I begin my sermon as though all eyes are on me, my show-off mode on. I start by telling how it has always been my super power to verbalize. That I don’t believe in physical aggression. However, before I can go on and on, I don’t realize how the work of my hands has chosen to betray the power of my words. My left palm has unknowingly made a fist and banged that fist somehow, onto the table while my mouth has made the statement to do with non aggression.
While I do not realize my misdoing, I have forgotten I have an ‘attentive audience’. And the 18 year old quickly cuts me in with a cheeky smile.
“And ironically, you bang your fist in as you say that?”
That breaks all hell loose. There is snickering and cackling and guffawing. And every statement of mine that follows is met with fists bumping the table.
Lines I never spoke come up too, “I am kind”, followed by fist bump
“I am so chilled out”, followed by another one.
The younger devil starts jumping her eyebrows to add more drama since that is another one of my signature gestures.

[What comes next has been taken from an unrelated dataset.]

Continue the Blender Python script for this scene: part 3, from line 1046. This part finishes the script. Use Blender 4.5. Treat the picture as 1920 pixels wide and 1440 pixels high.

And the better half joins the opposition as easily as butter spreads over bread. Do I have any choice… indeed. To laugh out loud at my own tomfoolery.
P.S. Teens spend a lot of time indoors, I mean in their bedrooms. Their doors are shut most of the times. Sooner or later, they will fly away looking to make a life of their dreams. But until then, it is dinner table conversations that will keep family time going.